Telecommunication services was attracted service tax of 14% along with Swachh Bharat Cess (SBC) of 0.5% and Krishi Kalyan Cess (KKC) of 0.5%. While service tax was a pure value added tax, the above mentioned cesses are not. This is for the reason that while no ITC (input tax credit) of SBC was available, the ITC of KKC was allowed to be set off only against KKC. Therefore, both the cesses are turnover tax.

As against the above, the telecommunication services now attract GST of 18% in the GST regime, which is a pure value added tax because full ITC of inputs and input services used in the course or furtherance of business by the telecommunication service provider would be available.

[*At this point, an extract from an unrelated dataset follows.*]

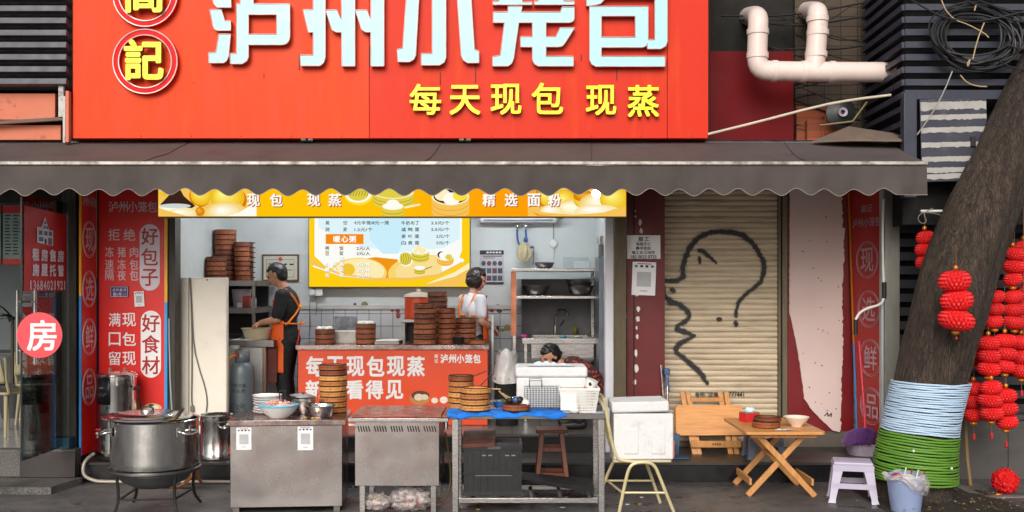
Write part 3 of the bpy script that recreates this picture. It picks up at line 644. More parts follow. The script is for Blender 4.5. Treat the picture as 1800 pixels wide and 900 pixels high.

Moreover, presently telecom service providers are neither eligible for credit of VAT paid on goods nor of special additional duty (SAD) paid on imported goods/equipment. However, under GST, telecom service providers would avail credit of IGST paid on domestically procured goods as also imported goods. As per some estimates, this additional input tax credit would be as much as 2% of the turnover of the telecom industry. Further, ITC of service tax paid on assignment of spectrum by the Government in 2016 is presently allowed to be availed of by the telcos over a period of 3 years. In the GST regime, the entire credit can be taken in the same year. Resultantly, the balance two-thirds credit of the previous year would be admissible in the current financial year itself. All of these would reduce the telcos liability to pay GST through cash to about 87% of what they paid in the last fiscal.

Thus, the telcos are required to re-work their costing and credits availability and re-jig their prices and ensure that the increased availability of credits is passed on to the customers by lowering their costs.